## RAW DATA
+ + + +

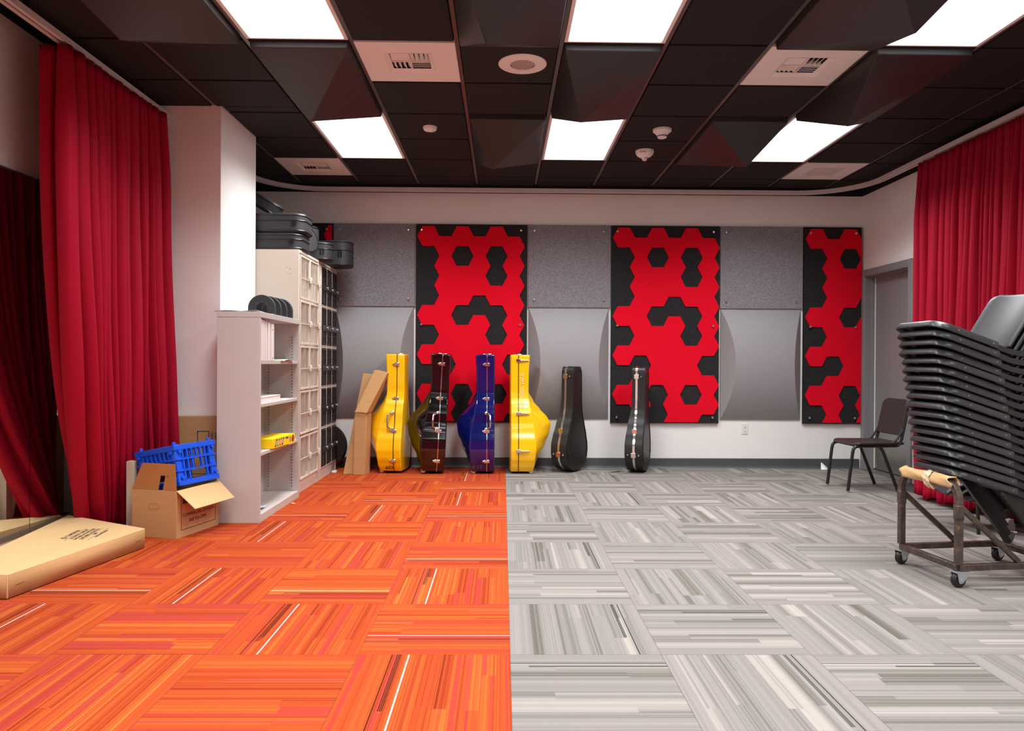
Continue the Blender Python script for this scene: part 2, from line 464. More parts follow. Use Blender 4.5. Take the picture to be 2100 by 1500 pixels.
# (column, row, apex x fraction, apex y fraction)
PY = [(-2,-4,.33,.53),(1,-4,.28,.50),(4,-4,.22,.52),(0,-2,.28,.47),(3,-2,.69,.36),(0,-6,.29,.53),(3,-6,.71,.39)]
for ci, j, ax, ay in PY: pyrs.append((ci,j,ax,ay)); block(ci,j)
PY.append((-3,-6,.30,.54)); pyrs.append(PY[-1]); block(-3,-6)
vents = [(-1,-4,'four way'),(2,-4,'four way'),(-3,0,'four way'),(5,0,'grid')]
vents[1] = (3,-4,'four way')
for v in vents: used.add(v[:2])
tb = MB()
G = .006
def tile(x0,y0,x1,y1):
    x0=max(x0,CX0); x1=min(x1,CX1); y0=max(y0,CY0); y1=min(y1,CY1)
    if x1-x0<.03 or y1-y0<.03: return
    # keep clear of the pillar
    if x0 < PX1+.01 and y1 > PY0-.01 and y0 < PY1+.01:
        if y0 < PY0-.03: tile(x0,y0,x1,PY0-.012)
        if y1 > PY1+.03: tile(x0,PY1+.012,x1,y1)
        if x1 > PX1+.04: tile(PX1+.012,max(y0,PY0-.0095),x1,min(y1,PY1+.0095))
        return
    e = .010
    tb.box((x0,y0,ZC-.014),(x1,y1,ZC+.012))
for i in range(-5,8):
    for j in range(-17,3):
        if (i,j) in used: continue
        tile(cx(i)+.018, cy(j)+.012, cx(i+1)-.018, cy(j+1)-.012)
S(tb, 'ceiling', M['ceil'], bevel=.003, seg=1)
tg = MB()
for i in range(-3,7):
    x = cx(i)
    tg.box((x-.012,CY0,ZC-.006),(x+.012,(CY1 if x > PX1 else PY0-.01),ZC+.03))
    if x < PX1: tg.box((x-.012,PY1+.01,ZC-.006),(x+.012,CY1,ZC+.03))
S(tg, 'trim_1', M['tee'])
tg = MB()
for j in range(-15,3):
    y = cy(j)
    if y > CY1: continue
    for i in range(-5,8):
        x0 = max(cx(i)+.0125,CX0); x1 = min(cx(i+1)-.0125,CX1)
        if x0 < PX1 and PY0-.02 < y < PY1+.02: x0 = max(x0,PX1+.01)
        if x1-x0 < .02: continue
        tg.box((x0,y-.016,ZC+.020),(x1,y+.016,ZC+.034))
S(tg, 'trim_2', M['black_paint'])

# lit troffers
where_l = {(-2,-2):'far left ceiling light, behind the black pyramid nearest the pillar', (1,-2):'far middle ceiling light, in front of the round detectors',
           (4,-2):'far right ceiling light, by the small square grille', (-2,-6):'near left ceiling light at the top edge, beside the flat black panel',
           (1,-6):'near middle ceiling light at the top edge, right of the round speaker', (4,-6):'near right ceiling light at the top edge, cut by the right side'}
def make_light():
    o = thing('ceiling_light', '', 'ceiling light', (0,0,0), group='square-edged ceiling lights')
    w, h = T-.026, 2*T-.022
    f = MB()
    for a, b in (((-w/2,-h/2),(-w/2+.022,h/2)),((w/2-.022,-h/2),(w/2,h/2)),((-w/2+.022,-h/2),(w/2-.022,-h/2+.012)),((-w/2+.022,h/2-.012),(w/2-.022,h/2))):
        f.box((a[0],a[1],-.012),(b[0],b[1],.03))
    f.build('light_frame', M['white_metal'], o, bevel=.002)
    MB().box((-w/2+.022,-h/2+.012,-.004),(w/2-.022,h/2-.012,.004)).build('light_lens', M['lamp'], o, smooth=False)
    la = bpy.data.lights.new('lamp_output','AREA'); la.shape = 'RECTANGLE'; la.size = w-.06; la.size_y = h-.04
    la.energy = LAMP_W; la.spread = math.radians(136); la.color = (.955,.985,1.0)
    lo = bpy.data.objects.new('lamp_output', la); COL.objects.link(lo); lo.parent = o; lo.location = (0,0,-.0045)
    return o
LAMP_W = 29.5
l0 = make_light(); first = True
for ci, j in lamps:
    loc = (cx(ci)+T/2, cy(j)+T, ZC)
    lab = 'bright white ceiling light, ' + where_l[(ci,j)].split('ceiling light, ')[0].strip() + ' one, ' if False else None
    lab = where_l.get((ci,j))
    lab = ('lit white ' + lab) if lab else 'lit white ceiling light behind the viewpoint, outside the picture'
    if first: o = l0; o.location = loc; first = False
    else: o = dup(l0, loc)
    o['label'] = lab[:150]
    if (ci,j) not in where_l: o['group'] = 'ceiling lights behind the viewpoint'

# pyramid diffusers
where_p = {(-3,-6):'broad black pyramid ceiling diffuser at the top left, beside the curtain track', (-2,-4):'black pyramid ceiling diffuser nearest the white pillar, between two lights', (1,-4):'black pyramid ceiling diffuser between the two middle lights',
           (4,-4):'black pyramid ceiling diffuser right of the square air vent, between two lights', (0,-2):'black pyramid ceiling diffuser left of the far middle light',
           (3,-2):'black pyramid ceiling diffuser left of the far right light', (0,-6):'black pyramid ceiling diffuser above the round speaker, at the top edge',
           (3,-6):'black pyramid ceiling diffuser left of the near right light, above the square air vent'}
def hull(fn, w, h, nx, ny):
    return MB().grid(lambda a, b: fn(a, b), nx, ny)
for ci, j, ax, ay in pyrs:
    o = thing('pyramid_diffuser', where_p[(ci,j)], 'ceiling panel', (cx(ci)+.016, cy(j)+.016, ZC), group='black pyramid ceiling diffusers')
    w, h, D = T-.032, 2*T-.032, .27
    s = .046; q = [(0,0),(w,0),(w,h),(0,h)]
    A = (w*ax, h*ay, -D)
    vs = [(x,y,.01) for x,y in q] + [(x+ (.006 if x==0 else -.006), y+(.006 if y==0 else -.006), -s) for x,y in q] + [A]
    fs = [(0,1,2,3)] + [(k,(k+1)%4,4+(k+1)%4,4+k) for k in range(4)] + [(4+k,4+(k+1)%4,8) for k in range(4)]
    MB().add(vs, fs).build('diffuser_shell', M['pyr'], o, bevel=.006, seg=3)
    MB().box((-.006,-.006,.012),(w+.006,h+.006,.024)).build('mounting_flange', M['black_paint'], o)
# air vents
def plate_with_hole(mb, w, hx, z0, z1):
    for a, b in (((-w,-w),(-hx,w)),((hx,-w),(w,w)),((-hx,-w),(hx,-hx)),((-hx,hx),(hx,w))):
        mb.box((a[0],a[1],z0),(b[0],b[1],z1))
vl = {(-1,-4):'white ceiling panel with four-way air vent, left of the round speaker', (3,-4):'white ceiling panel with four-way air vent in the upper right, under a black pyramid',
      (-3,0):'white ceiling panel with four-way air vent, far one beside the pillar', (5,0):'white ceiling panel with a plain grid grille, at the far right'}
for i, j, kind in vents:
    o = thing('air_vent', vl[(i,j)], 'air vent', (cx(i)+T/2, cy(j)+T/2, ZC), group='white ceiling air vents')
    w = T/2-.012; hx = .145
    p = MB(); plate_with_hole(p, w, hx, -.012, .006); p.build('vent_plate', M['white_metal'], o, smooth=False)
    MB().box((-hx,-hx,.14),(hx,hx,.145)).build('duct_backing', M['black_paint'], o)
    if kind == 'four way':
        r = MB()
        for a, b in (((-hx,-hx),(-hx+.004,hx)),((hx-.004,-hx),(hx,hx)),((-hx,-hx),(hx,-hx+.004)),((-hx,hx-.004),(hx,hx))): r.box((a[0],a[1],-.006),(b[0],b[1],.012))
        # sloped collar
        q = hx; i2 = hx-.026
        vs = [(-q,-q,-.013),(q,-q,-.013),(q,q,-.013),(-q,q,-.013),(-i2,-i2,.004),(i2,-i2,.004),(i2,i2,.004),(-i2,i2,.004)]
        r.add(vs, [(k,(k+1)%4,4+(k+1)%4,4+k) for k in range(4)])
        r.box((-.003,-i2,-.004),(.003,i2,.03)); r.box((-i2,-.003,-.004),(i2,.003,.03))
        r.build('vent_collar', M['white_metal'], o)
        for qi, (sx, sy, ax) in enumerate(((-1,-1,'x'),(1,-1,'y'),(1,1,'x'),(-1,1,'y'))):
            c = MB(); n = 4; st = i2/n
            for k in range(n):
                d = (k+.5)*st
                if ax == 'x':
                    R = Matrix.Translation((sx*i2/2, sy*d, .012)) @ Matrix.Rotation(math.radians(40*sy),4,'X'); c.cbox((0,0,0),(i2-.006,.024,.0025),R)
                else:
                    R = Matrix.Translation((sx*d, sy*i2/2, .012)) @ Matrix.Rotation(math.radians(-40*sx),4,'Y'); c.cbox((0,0,0),(.024,i2-.006,.0025),R)
            c.build('louvre_set', M['white_metal'], o)
    else:
        c = MB()
        for k in range(-9,10): c.cbox((k*.0152,0,-.002),(.005,2*hx,.02)); c.cbox((0,k*.0152,-.001),(2*hx,.005,.014))
        c.build('grille', M['white_metal'], o)

# round devices
o = thing('ceiling_speaker', 'round cream ceiling speaker with perforated centre grille', 'speaker', (.113,4.51,ZC-.012))
MB().lathe([(.082,.001),(.136,-.001),(.142,.002),(.150,.0),(.150,-.004),(.145,-.008),(.078,-.010),(.078,.001)][::-1],48).build('speaker_ring', M['white_plastic'], o)
g = MB().lathe([(.079,-.003),(.079,-.0045)],32)
g.build('speaker_grille', mat('speaker_mesh_dark', rgb(120,96,88), .6), o)
hl = MB()
for a in range(-7,8):
    for b in range(-7,8):
        x, y = a*.0105+(b%2)*.005, b*.0105
        if x*x+y*y < .0056: hl.lathe([(.0034,-.0046),(.0034,-.0055)],6,Matrix.Translation((x,y,0)))
hl.build('grille_holes', M['white_plastic'], o)
o = thing('motion_sensor', 'small white motion sensor disc on the ceiling, left of the middle', 'sensor', (-.582,5.74,ZC-.012))
MB().lathe([(.030,-.030),(.046,-.028),(.054,-.016),(.056,0)],32).build('sensor_body', M['white_plastic'], o)
MB().lathe([(.016,-.036),(.022,-.030)],20).build('sensor_lens', M['white_plastic'], o)
MB().lathe([(.004,-.033),(.004,-.029)],8,Matrix.Translation((.03,.0,0))).build('indicator', mat('blue_dot',rgb(70,60,190),.4), o)
o = thing('smoke_detector', 'white smoke detector with stepped neck, upper one of two round ceiling devices', 'smoke detector', (1.251,5.744,ZC-.012))
MB().lathe([(.030,-.070),(.036,-.066),(.038,-.052),(.044,-.044),(.062,-.026),(.072,-.018),(.074,0)],36).build('detector_body', M['white_plastic'], o)
MB().lathe([(.0365,-.060),(.0385,-.058),(.0385,-.053),(.037,-.051)],36).build('sensing_slot', M['base'], o)
o = thing('fire_strobe', 'white FIRE strobe with clear lamp, lower one of two round ceiling devices', 'fire alarm', (1.226,6.325,ZC-.0142))
MB().lathe([(.022,-.058),(.046,-.054),(.066,-.040),(.078,-.020),(.080,0)],40).build('strobe_body', M['white_plastic'], o)
MB().lathe([(.010,-.088),(.022,-.080),(.026,-.064),(.024,-.056)],16).build('strobe_lens', mat('clear_strobe_lens', rgb(214,206,200), .12, var=.3, vscale=60, coat=.8), o)
text('FIRE', .030, M['red_ink'], frame((-.028,-.0735,-.027),(1,-.30,0),(.10,.5,1)), o, 'fire_lettering')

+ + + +

## TASK REQUIREMENTS
Repeat only the lines between the start of the data and the line with "S(tg, 'trim_2', M['black_paint'])", including those two lines, and skip the pictures.

## PROBLEM SOLUTION
Continue the Blender Python script for this scene: part 2, from line 464. More parts follow. Use Blender 4.5. Take the picture to be 2100 by 1500 pixels.
# (column, row, apex x fraction, apex y fraction)
PY = [(-2,-4,.33,.53),(1,-4,.28,.50),(4,-4,.22,.52),(0,-2,.28,.47),(3,-2,.69,.36),(0,-6,.29,.53),(3,-6,.71,.39)]
for ci, j, ax, ay in PY: pyrs.append((ci,j,ax,ay)); block(ci,j)
PY.append((-3,-6,.30,.54)); pyrs.append(PY[-1]); block(-3,-6)
vents = [(-1,-4,'four way'),(2,-4,'four way'),(-3,0,'four way'),(5,0,'grid')]
vents[1] = (3,-4,'four way')
for v in vents: used.add(v[:2])
tb = MB()
G = .006
def tile(x0,y0,x1,y1):
    x0=max(x0,CX0); x1=min(x1,CX1); y0=max(y0,CY0); y1=min(y1,CY1)
    if x1-x0<.03 or y1-y0<.03: return
    # keep clear of the pillar
    if x0 < PX1+.01 and y1 > PY0-.01 and y0 < PY1+.01:
        if y0 < PY0-.03: tile(x0,y0,x1,PY0-.012)
        if y1 > PY1+.03: tile(x0,PY1+.012,x1,y1)
        if x1 > PX1+.04: tile(PX1+.012,max(y0,PY0-.0095),x1,min(y1,PY1+.0095))
        return
    e = .010
    tb.box((x0,y0,ZC-.014),(x1,y1,ZC+.012))
for i in range(-5,8):
    for j in range(-17,3):
        if (i,j) in used: continue
        tile(cx(i)+.018, cy(j)+.012, cx(i+1)-.018, cy(j+1)-.012)
S(tb, 'ceiling', M['ceil'], bevel=.003, seg=1)
tg = MB()
for i in range(-3,7):
    x = cx(i)
    tg.box((x-.012,CY0,ZC-.006),(x+.012,(CY1 if x > PX1 else PY0-.01),ZC+.03))
    if x < PX1: tg.box((x-.012,PY1+.01,ZC-.006),(x+.012,CY1,ZC+.03))
S(tg, 'trim_1', M['tee'])
tg = MB()
for j in range(-15,3):
    y = cy(j)
    if y > CY1: continue
    for i in range(-5,8):
        x0 = max(cx(i)+.0125,CX0); x1 = min(cx(i+1)-.0125,CX1)
        if x0 < PX1 and PY0-.02 < y < PY1+.02: x0 = max(x0,PX1+.01)
        if x1-x0 < .02: continue
        tg.box((x0,y-.016,ZC+.020),(x1,y+.016,ZC+.034))
S(tg, 'trim_2', M['black_paint'])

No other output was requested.